Jonathan Swift escribía el relato de los viajes de Lemuel Gulliver mientras enviaba cartas a su amada. Le había inventado nombre y se comunicaba en código con ella. “Un golpe tan _____ _____ _____ ______ significa todo lo que debe decirse.” Ella le entendía. “He gastado mis días en suspiros y mis noches mirando y pensando en _____, _____, _____, _____.” Había una palabra que utilizaba una y otra vez para ocultar (apenas) el secreto de los amantes. “Quisiera caminar contigo cincuenta veces alrededor de tu jardín y luego—beber tu café.” El oscuro brebaje se esparece en esas cartas. “No he bebido café desde que te dejé y no tengo ninguna intención de hacerlo hasta que te encuentre de nuevo. No hay café que merezca la pena, sólo el tuyo.” Le pedía que se cuidara, que durmiera bien, que no se olvidara de comer: “sin salud, perderás hasta el deseo de beber café.” Y él mismo, con el apremio de terminar su novela, le confesaba el desánimo que le provocaba la distancia. “No tengo ánimo de escribir. Necesito un café para poder escribir.” Ella le contestaba: “No sabes cuánto he deseado una taza de café para ti y una naranja en tu posada.”

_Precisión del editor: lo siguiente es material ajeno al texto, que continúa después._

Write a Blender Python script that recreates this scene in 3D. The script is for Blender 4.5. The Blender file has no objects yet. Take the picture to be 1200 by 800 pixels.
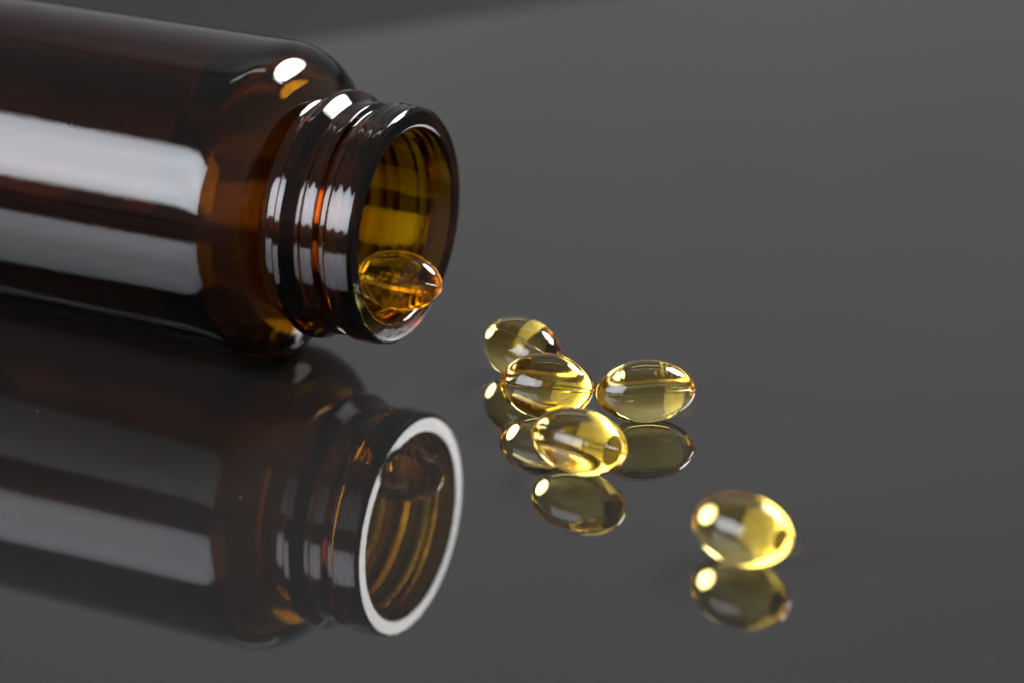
import bpy, math, random
import numpy as np
from mathutils import Matrix, Vector

random.seed(7)
rng = np.random.default_rng(7)
MM = 0.001
scene = bpy.context.scene
C = scene.collection
R = math.radians

# ------------------------------------------------------------------ camera
cam_d = bpy.data.cameras.new("camera")
cam = bpy.data.objects.new("camera", cam_d)
C.objects.link(cam)
cam.location = (15.04 * MM, -381.6 * MM, 172.66 * MM)
cam.rotation_euler = (R(90 - 23.58), 0, 0)
cam_d.lens = 100.14
cam_d.sensor_width = 36
cam_d.sensor_fit = 'HORIZONTAL'
cam_d.clip_start = 0.01
cam_d.clip_end = 50
cam_d.dof.use_dof = True
cam_d.dof.focus_distance = 0.404
cam_d.dof.aperture_fstop = 9.5
scene.camera = cam

# ------------------------------------------------------------------ world: dim even studio surroundings
world = bpy.data.worlds.new("World")
scene.world = world
world.use_nodes = True
bg = world.node_tree.nodes["Background"]
bg.inputs[0].default_value = (1.0, 0.958, 0.94, 1)
bg.inputs[1].default_value = 0.23

# ------------------------------------------------------------------ studio lamps, and added fills for the backdrop
def lamp(name, az, el, dist, w, h, radiance, colour, aim=(5, -5, 12), shape='RECTANGLE'):
    """az measured from the camera direction, positive to the right; sizes in mm"""
    a, e = R(az), R(el)
    d = Vector((math.sin(a) * math.cos(e), -math.cos(a) * math.cos(e), math.sin(e)))
    ld = bpy.data.lights.new(name, 'AREA')
    ld.shape = shape
    ld.size = w * MM
    ld.size_y = h * MM
    ld.energy = radiance * 4 * (w * MM) * (h * MM)
    ld.color = colour
    o = bpy.data.objects.new(name, ld)
    C.objects.link(o)
    o.location = (Vector(aim) + d * dist) * MM
    o.rotation_euler = d.to_track_quat('Z', 'Y').to_euler()
    return o

front = lamp("front_softbox", -54, 26, 700, 650, 440, 9.5, (0.86, 0.92, 1.0))
# cloth front of the softbox: fades at its border, a little uneven across
front.data.use_nodes = True
nt = front.data.node_tree
em = nt.nodes["Emission"]
geo = nt.nodes.new("ShaderNodeNewGeometry")
sep = nt.nodes.new("ShaderNodeSeparateXYZ")
nt.links.new(geo.outputs["Parametric"], sep.inputs[0])
def mth(op, a, b=None):
    n = nt.nodes.new("ShaderNodeMath")
    n.operation = op
    for k, v in enumerate((a, b)):
        if v is None:
            continue
        if isinstance(v, (int, float)):
            n.inputs[k].default_value = v
        else:
            nt.links.new(v, n.inputs[k])
    return n.outputs[0]
def border(o):
    d = mth('ABSOLUTE', mth('SUBTRACT', mth('MULTIPLY', o, 2.0), 1.0))
    return mth('SUBTRACT', mth('SUBTRACT', 1.0, mth('POWER', d, 22.0)), mth('MULTIPLY', mth('POWER', d, 2.0), 0.28))
nz = nt.nodes.new("ShaderNodeTexNoise")
nz.inputs["Scale"].default_value = 3.0
nz.inputs["Detail"].default_value = 5.0
nt.links.new(geo.outputs["Parametric"], nz.inputs["Vector"])
uneven = mth('ADD', mth('MULTIPLY', nz.outputs["Fac"], 0.7), 0.65)
st = mth('MULTIPLY', mth('MULTIPLY', border(sep.outputs[0]), border(sep.outputs[1])), uneven)
nt.links.new(mth('MAXIMUM', st, 0.0), em.inputs["Strength"])
lamp("back_right_beauty_dish", 129, 36, 600, 300, 300, 15.5, (1.0, 0.99, 0.97), shape='ELLIPSE')
lamp("added_backdrop_fill", 0, 35, 420, 700, 160, 0.55, (1.0, 0.97, 0.95), aim=(60, 900, 140))  # added fill: brightens the backdrop so the sheet mirrors a lighter grey
lamp("added_backdrop_top_fill", 0, 45, 420, 900, 200, 3.2, (1.0, 0.97, 0.95), aim=(60, 900, 1000))  # added fill: lightens the upper backdrop that shows through the capsules

vs = scene.view_settings
vs.view_transform = 'Standard'
vs.look = 'None'
vs.gamma = 1
vs.exposure = 0
vs.use_curve_mapping = False
cy = scene.cycles
cy.max_bounces = 32
cy.transmission_bounces = 28
cy.glossy_bounces = 20
cy.transparent_max_bounces = 32
cy.diffuse_bounces = 3
cy.caustics_reflective = True
cy.caustics_refractive = True
cy.blur_glossy = 0.0
cy.sample_clamp_indirect = 12
cy.use_denoising = True
cy.denoiser = 'OPENIMAGEDENOISE'
try:
    cy.denoising_prefilter = 'ACCURATE'
    cy.denoising_input_passes = 'RGB_ALBEDO_NORMAL'
except Exception:
    pass

# ------------------------------------------------------------------ materials
def new_mat(name):
    m = bpy.data.materials.new(name)
    m.use_nodes = True
    nt = m.node_tree
    nt.nodes.clear()
    out = nt.nodes.new("ShaderNodeOutputMaterial")
    return m, nt, out

def glass_mat(name, ior, sigma, rough=0.0, bumps=()):
    """clear dielectric that absorbs by thickness; sigma = absorption per mm (r,g,b).
    The point attribute 'joint' opens the plane where two parts of one solid meet."""
    m, nt, out = new_mat(name)
    N, L = nt.nodes, nt.links
    g = N.new("ShaderNodeBsdfGlass")
    g.distribution = 'GGX'
    g.inputs["Color"].default_value = (1, 1, 1, 1)
    g.inputs["Roughness"].default_value = rough
    g.inputs["IOR"].default_value = ior
    t = N.new("ShaderNodeBsdfTransparent")
    at = N.new("ShaderNodeAttribute")
    at.attribute_name = "joint"
    mix = N.new("ShaderNodeMixShader")
    L.new(at.outputs["Fac"], mix.inputs[0])
    L.new(g.outputs[0], mix.inputs[1])
    L.new(t.outputs[0], mix.inputs[2])
    L.new(mix.outputs[0], out.inputs["Surface"])
    ab = N.new("ShaderNodeVolumeAbsorption")
    d = max(sigma)
    ab.inputs["Density"].default_value = d / MM
    ab.inputs["Color"].default_value = (1 - sigma[0] / d, 1 - sigma[1] / d, 1 - sigma[2] / d, 1)
    L.new(ab.outputs[0], out.inputs["Volume"])
    prev = None
    for scale, stretch, dist, detail in bumps:
        tc = N.new("ShaderNodeTexCoord")
        mp = N.new("ShaderNodeMapping")
        mp.inputs["Scale"].default_value = stretch
        nz = N.new("ShaderNodeTexNoise")
        nz.inputs["Scale"].default_value = scale
        nz.inputs["Detail"].default_value = detail
        L.new(tc.outputs["Object"], mp.inputs[0])
        L.new(mp.outputs[0], nz.inputs["Vector"])
        b = N.new("ShaderNodeBump")
        b.inputs["Strength"].default_value = 1.0
        b.inputs["Distance"].default_value = dist * MM
        L.new(nz.outputs["Fac"], b.inputs["Height"])
        if prev:
            L.new(prev.outputs[0], b.inputs["Normal"])
        prev = b
    if prev:
        L.new(prev.outputs[0], g.inputs["Normal"])
    return m

amber = glass_mat("amber_glass", 1.52, (0.27, 0.48, 1.9), 0.0,
                  bumps=((60, (1, 1, 1), 0.012, 2.0), (1300, (1, 0.55, 0.55), 0.013, 3.0), (4200, (1, 1, 1), 0.006, 2.0)))
gel = glass_mat("yellow_softgel", 1.47, (0.003, 0.026, 0.15), 0.0,
                bumps=((500, (1, 1, 1), 0.002, 2.0),))
gel_seam = glass_mat("softgel_seam", 1.47, (0.03, 0.05, 0.2), 0.12)

def sheet_mat():
    m, nt, out = new_mat("black_acrylic")
    N, L = nt.nodes, nt.links
    p = N.new("ShaderNodeBsdfPrincipled")
    p.inputs["Base Color"].default_value = (0.015, 0.0145, 0.014, 1)
    p.inputs["IOR"].default_value = 1.95
    tc = N.new("ShaderNodeTexCoord")
    nz = N.new("ShaderNodeTexNoise")
    nz.inputs["Scale"].default_value = 9
    nz.inputs["Detail"].default_value = 5
    L.new(tc.outputs["Object"], nz.inputs["Vector"])
    mr = N.new("ShaderNodeMapRange")
    mr.inputs[1].default_value = 0.3
    mr.inputs[2].default_value = 0.75
    mr.inputs[3].default_value = 0.008
    mr.inputs[4].default_value = 0.022
    L.new(nz.outputs["Fac"], mr.inputs[0])
    L.new(mr.outputs[0], p.inputs["Roughness"])
    L.new(p.outputs[0], out.inputs["Surface"])
    return m

def matte_mat(name, col, rough, var=0.15, scale=300):
    m, nt, out = new_mat(name)
    N, L = nt.nodes, nt.links
    p = N.new("ShaderNodeBsdfPrincipled")
    p.inputs["Roughness"].default_value = rough
    p.inputs["Specular IOR Level"].default_value = 0.15
    tc = N.new("ShaderNodeTexCoord")
    nz = N.new("ShaderNodeTexNoise")
    nz.inputs["Scale"].default_value = scale
    nz.inputs["Detail"].default_value = 6
    L.new(tc.outputs["Object"], nz.inputs["Vector"])
    cr = N.new("ShaderNodeValToRGB")
    cr.color_ramp.elements[0].position = 0.3
    cr.color_ramp.elements[1].position = 0.7
    cr.color_ramp.elements[0].color = tuple(c * (1 - var) for c in col) + (1,)
    cr.color_ramp.elements[1].color = tuple(c * (1 + var) for c in col) + (1,)
    L.new(nz.outputs["Fac"], cr.inputs[0])
    L.new(cr.outputs[0], p.inputs["Base Color"])
    L.new(p.outputs[0], out.inputs["Surface"])
    return m

# ------------------------------------------------------------------ mesh helpers
def mesh_from(name, verts, faces, normals, joint, mat):
    me = bpy.data.meshes.new(name)
    me.from_pydata((np.asarray(verts) * MM).tolist(), [], faces)
    me.update()
    for p in me.polygons:
        p.use_smooth = True
    a = me.attributes.new("joint", 'FLOAT', 'POINT')
    a.data.foreach_set("value", np.asarray(joint, dtype=np.float32))
    me.normals_split_custom_set_from_vertices([tuple(n) for n in normals])
    me.materials.append(mat)
    return me

def link(name, me, parent=None):
    o = bpy.data.objects.new(name, me)
    C.objects.link(o)
    if parent:
        o.parent = parent
    return o

def empty(name, loc, rot=(0, 0, 0)):
    o = bpy.data.objects.new(name, None)
    o.empty_display_size = 0.005
    o.location = tuple(c * MM for c in loc)
    o.rotation_euler = rot
    C.objects.link(o)
    return o

# ------------------------------------------------------------------ the surface
def slab(name, pts, z0, z1, mat, bevel):
    n = len(pts)
    v = [(x * MM, y * MM, z0 * MM) for x, y in pts] + [(x * MM, y * MM, z1 * MM) for x, y in pts]
    f = [tuple(reversed(range(n))), tuple(range(n, 2 * n))]
    f += [(i, (i + 1) % n, n + (i + 1) % n, n + i) for i in range(n)]
    me = bpy.data.meshes.new(name)
    me.from_pydata(v, [], f)
    me.materials.append(mat)
    o = link(name, me)
    if bevel:
        b = o.modifiers.new("bevel", 'BEVEL')
        b.width = bevel * MM
        b.segments = 3
    return o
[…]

De esta afición por el secreto, el ocultamiento, el doblez habla Leo Darmrosch en su biografía de Swift. La escritura cifrada no era, desde luego, puro coqueteo. En todos los ámbitos se esmeraba en cultivar su misterio. Se ocultaba incluso en sus publicaciones. Casi nunca firmó sus escritos. Se inventaba vidas, cambiaba constantemente el relato de su pasado, era la contradicción andante: un humorista que apenas reía; un misántropo generoso; un ambicioso dedicado a sabotearse, un escatólogo obsesionado con el aseo personal, un propagandista al servicio del poder con instintos de anarquista. Odiaba a los mentirosos y a los pedantes. Sometía su vida a un régimen estrictísimo: las horas que dedicaba a la lectura y al paseo nunca variaban. Computaba sus pasos cotidianamente. Asistir a una cena con él era someterse a un dictado implacable: la palabra se iba turnado entre los comensales. Estaba estrictamente prohibido interrumpir y hablar durante más de un minuto seguido. Al mismo tiempo, se burló de todas las tradiciones y de todas las reglas. Alguno de sus cercanos lo llamó “mi amigo jeroglífico.”

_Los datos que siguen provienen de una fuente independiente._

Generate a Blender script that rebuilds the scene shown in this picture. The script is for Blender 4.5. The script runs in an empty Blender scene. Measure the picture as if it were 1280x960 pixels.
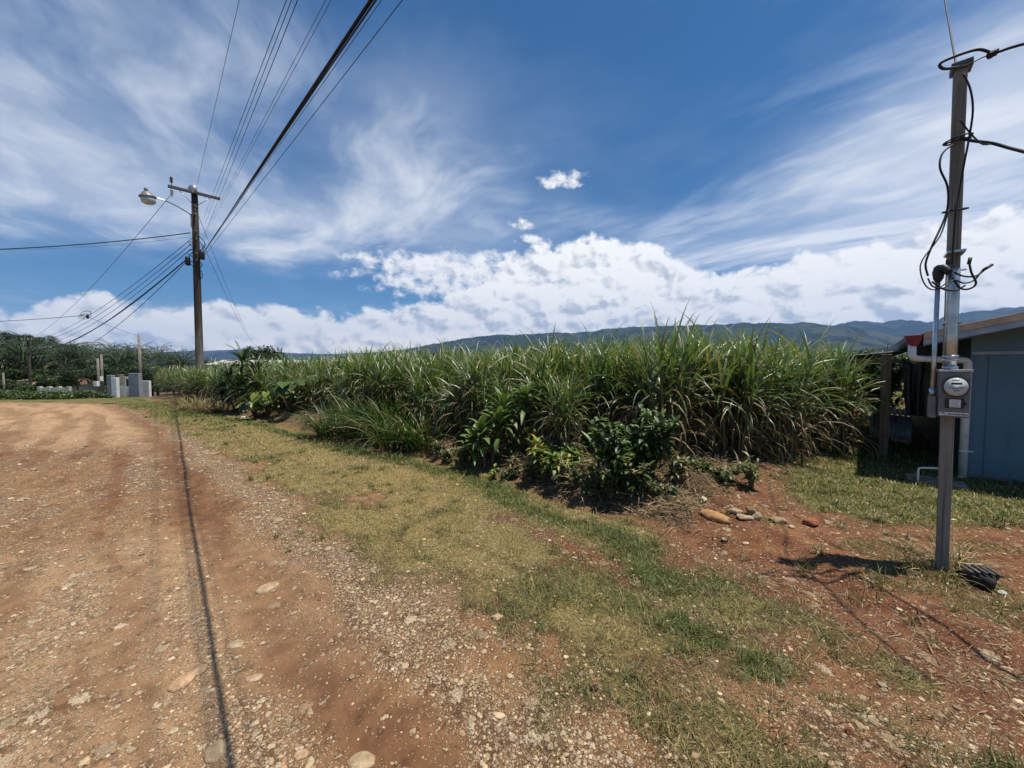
import bpy, bmesh, math, random
import numpy as np
from mathutils import Vector, Matrix

random.seed(11)
RNG = np.random.default_rng(11)
R = math.radians
scene = bpy.context.scene
COL = scene.collection

# ------------------------------------------------------------------ camera
CAM_Z = 1.6
PITCH = R(2.5)
FPX = 481.0                                  # focal length in photo pixels (1280 wide)
cam_d = bpy.data.cameras.new('camera')
cam = bpy.data.objects.new('camera', cam_d)
COL.objects.link(cam)
cam.location = (0, 0, CAM_Z)
cam.rotation_euler = (R(90) - PITCH, 0, 0)
cam_d.sensor_width = 36.0
cam_d.lens = FPX / 1280 * 36.0
cam_d.clip_start = 0.05
cam_d.clip_end = 60000
scene.camera = cam


def ray(u, v):
    """unit world direction of a photo pixel (1280x960)"""
    x = (u - 640) / FPX
    y = (480 - v) / FPX
    c, s = math.cos(PITCH), math.sin(PITCH)
    d = Vector((x, c + y * s, -s + y * c))
    return d.normalized()


def P(u, v, z=0.0):
    """point of the horizontal plane z seen at pixel (u, v)"""
    d = ray(u, v)
    k = (z - CAM_Z) / d.z
    return Vector((d.x * k, d.y * k, z))


def D(u, v, dist):
    """point at depth y = dist seen at pixel (u, v)"""
    d = ray(u, v)
    k = dist / d.y
    return Vector((d.x * k, dist, CAM_Z + d.z * k))


def azel(u, v):
    d = ray(u, v)
    return math.atan2(d.x, d.y), math.asin(d.z)


# ------------------------------------------------------------------ noise
def _hash(ix, iy, seed):
    h = (ix.astype(np.int64) * 374761393 + iy.astype(np.int64) * 668265263 + seed * 1442695041) & 0xFFFFFFFF
    h = ((h ^ (h >> 13)) * 1274126177) & 0xFFFFFFFF
    h = (h ^ (h >> 16)) & 0xFFFFFFFF
    return h / 4294967295.0


def vnoise(x, y, seed=0):
    ix = np.floor(x); iy = np.floor(y)
    fx = x - ix; fy = y - iy
    fx = fx * fx * fx * (fx * (fx * 6 - 15) + 10)
    fy = fy * fy * fy * (fy * (fy * 6 - 15) + 10)
    a = _hash(ix, iy, seed); b = _hash(ix + 1, iy, seed)
    c = _hash(ix, iy + 1, seed); d = _hash(ix + 1, iy + 1, seed)
    return (a + (b - a) * fx) * (1 - fy) + (c + (d - c) * fx) * fy


def fbm(x, y, octv=4, seed=0, gain=0.5):
    s = 0; a = 1; tot = 0
    for o in range(octv):
        s = s + a * vnoise(x * 2 ** o + 13.7 * o, y * 2 ** o - 7.3 * o, seed + o)
        tot += a; a *= gain
    return s / tot          # 0..1


def sst(a, b, x):
    t = np.clip((x - a) / (b - a), 0, 1)
    return t * t * (3 - 2 * t)


def bump(x, c, w):
    return np.exp(-((x - c) / w) ** 2)


# ------------------------------------------------------------------ terrain
S2 = math.sqrt(0.5)


def nt_of_px(pts):
    o = []
    for u, v in pts:
        p = P(u, v)
        o.append(((p.y - p.x) * S2, (p.x + p.y) * S2))
    o.sort()
    a = np.array(o)
    return a[:, 0], a[:, 1]


EDGE = nt_of_px([(600, 960), (545, 900), (450, 800), (370, 700), (292, 620), (232, 562), (200, 532), (162, 513),
                 (130, 504), (60, 501), (0, 500), (-200, 500), (-700, 500)])
BANK = nt_of_px([(190, 497), (300, 521), (440, 550), (540, 574), (620, 594), (700, 624), (780, 657), (860, 690),
                 (960, 722), (1060, 770), (1280, 850), (1500, 920)])
RED2 = nt_of_px([(560, 622), (640, 652), (740, 700), (820, 745), (900, 772), (1000, 803), (1200, 882), (1300, 925)])
GRN2 = nt_of_px([(780, 745), (880, 795), (960, 838), (1060, 888), (1130, 920)])
RED3 = nt_of_px([(850, 630), (930, 668), (1000, 700), (1060, 735), (1180, 800)])


def itp(tab, t):
    return np.interp(t, tab[0], tab[1])


def masks(x, y):
    x = np.asarray(x, float); y = np.asarray(y, float)
    n = (x + y) * S2; t = (y - x) * S2
    r = np.hypot(x, y)
    m = {}
    e = n - itp(EDGE, t) + (fbm(x * 1.3, y * 1.3, 3, 3) - .5) * .35 + (fbm(x * 6, y * 6, 2, 5) - .5) * .16
    b = n - itp(BANK, t) + (fbm(x * 1.1, y * 1.1, 3, 17) - .5) * .6
    gw = np.interp(t, [-3, 1.5, 4, 8, 14, 20], [.60, .52, .38, .32, .18, .1])
    m['e'] = e; m['b'] = b; m['n'] = n; m['t'] = t
    m['road'] = sst(.06, -.06, e)
    streak = fbm(t * .55, n * 3.2, 4, 21)             # stretched along the road
    patch = fbm(x * .9, y * .9, 4, 23)
    fine = fbm(x * 5, y * 5, 3, 29)
    track = bump(e, -.3, .27) * sst(.25, .5, .35 + streak * .5 + .1 * patch) * sst(26, 16, t)
    wob = (fbm(t * .35, t * 0 + 2.0, 2, 25) - .5) * .5
    tr2 = (bump(e + wob * .5, -1.02, .17) * sst(.28, .46, streak + .12 * (patch - .5)) + bump(e + wob, -1.65, .24) * sst(.36, .54, streak)
           + bump(e - wob, -2.45, .34) * sst(.30, .5, streak) + bump(e + wob, -3.6, .55) * sst(.34, .52, streak)
           + .8 * sst(.58, .7, streak) * sst(-.6, -1.0, e))
    m['track'] = np.clip(track + tr2 * .95, 0, 1) * m['road']
    # sandy orange dirt far up the road and in the near corner
    far = sst(6.5, 10.5, y + (patch - .5) * 4)
    corner = sst(2.6, .9, np.hypot(x + 2.9, y - 1.9)) * .75
    lf = sst(-1.2, -3.0, e) * sst(3.5, 7, y) * .7
    m['orange'] = np.clip(np.maximum(far * sst(.0, -.5, e), np.maximum(corner, lf * sst(.35, .6, patch))), 0, 1) * m['road']
    groad = m['road'] * (1 - m['track']) * (1 - .85 * far) * (.30 + .70 * sst(.44, .60, .5 * streak + .3 * patch + .2 * fine))
    strip = np.maximum(bump(e, gw * .45, gw * .6 + .04), .45 * np.exp(-np.maximum(e, 0) / (gw * .9 + .05))) * (1 - m['road']) * sst(.2, .5, patch * .6 + fine * .3 + .12)
    verge = sst(gw * .1, gw * 1.5 + .15, e + (fine - .5) * .5) * sst(.12, -.18, b)
    m['gravel'] = np.clip(groad * .9 + strip + verge * .35 * sst(.45, .65, fbm(x * 1.6, y * 1.6, 3, 31)) * sst(7, 3.5, r), 0, 1)
    red2 = bump(n, itp(RED2, t), .20) * sst(5.2, 3.2, t) * sst(.32, .55, fbm(x * 1.5, y * 1.5, 3, 37)) * (1 - m['road'])
    red3 = bump(n, itp(RED3, t), .22) * sst(2.6, 1.4, t) * sst(.2, .4, fine)
    lot = sst(.1, .5, b) * sst(1.8, .6, t)
    litter = np.clip(sst(1.6, .2, t) * sst(-.85, -.35, b) * (1 - lot), 0, 1)
    m['lot'] = lot
    lotgrass = lot * sst(3.3, 3.9, y) * sst(.34, .5, fbm(x * 1.1 + 3, y * 1.1, 3, 41) + .12) * sst(2.6, 3.5, x)
    lotgrass = np.maximum(lotgrass, lot * sst(.60, .72, fbm(x * 1.3 + 9, y * 1.3, 3, 43)) * .6)
    m['red'] = np.clip(np.maximum(np.maximum(red2, red3), lot * (1 - lotgrass) * sst(.25, .6, patch + .1)), 0, 1)
    grn1 = bump(b, -.42, .22) * sst(-.8, .6, t) * sst(.3, .5, patch + .12)
    grn2 = bump(n, itp(GRN2, t), .11) * sst(1.6, .8, t) * sst(-2.2, -1.2, t) * sst(.35, .5, fine)
    farg = sst(8, 15, y) * verge * .6
    dryz = sst(1.7, .3, t) * (1 - lot)
    m['green'] = np.clip(np.maximum(np.maximum(grn1 * (1 - .75 * dryz), grn2), np.maximum(farg, lotgrass * .62)) + verge * (1 - .7 * dryz) * .5 * sst(.55, .72, fbm(x * 1.2, y * 1.2 + 5, 3, 47)), 0, 1)
    m['gravel'] = np.clip(m['gravel'] + .13 * dryz * sst(gw * .6, gw + .3, e), 0, 1)
    m['red'] = np.clip(m['red'] + dryz * sst(.35, .65, fbm(x * 2.1, y * 2.1, 3, 83)) * sst(gw + .2, gw + .9, e) * .9 + 1.0 * sst(-.6, -.15, b) * sst(1.9, 1.2, t) * (1 - lot), 0, 1)
    g = np.maximum(verge * sst(.22, .48, .55 * fbm(x * 1.7, y * 1.7, 4, 53) + .3 * sst(0, 2.5, e) + .1), lotgrass)
    g = np.maximum(g, grn2)
    wheel = sst(19.3, 20.5, y) * sst(18, 25, t) * .9      # weeds beyond the far side of the road
    m['grass'] = np.clip(np.maximum(g * (1 - .8 * m['red']) * (1 - dryz * (.25 + .6 * sst(.55, .4, fbm(x * 1.6 + 4, y * 1.6, 3, 87)))), wheel * (1 - m['road'])), 0, 1)
    m['straw'] = np.clip(np.maximum(sst(-.08, .25, b) * sst(1.0, 1.8, t), np.maximum(litter * .24, lot * .42 * sst(4.4, 5.2, y + (patch - .5))) * (1 - m['green'])), 0, 1)
    return m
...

Tenía un oído extraordinario y no solamente lo utilizaba en las aventuras de su ficción. Lo ponía a prueba en sus conversaciones. No comía fruta ni bebía alcohol pero cuando iba al pub, se divertía encarnando a los personajes de su imaginación. Imaginaba a un visitante que llegaba de lejos, recreaba un acento, fantaseaba con las peripecias de su vida y lo encarnaba durante horas, disfrutando las reacciones que provocaba su histrionismo.
Un amigo suyo lo describió como un “hipócrita invertido.” Suelen los fingidores adornarse con las virtudes que no tienen. El tacaño se hace el generoso; el cobarde se las da de valiente. Swift también simulaba ser quien no era. Pero no engañaba con falsa virtud sino con falsos vicios. Tal era el horror que le provocaba la admiración de sus contemporáneos que simulaba ser, no más virtuoso, guapo, valiente de lo que era, sino precisamente lo contrario. No quería entretener, quería provocar.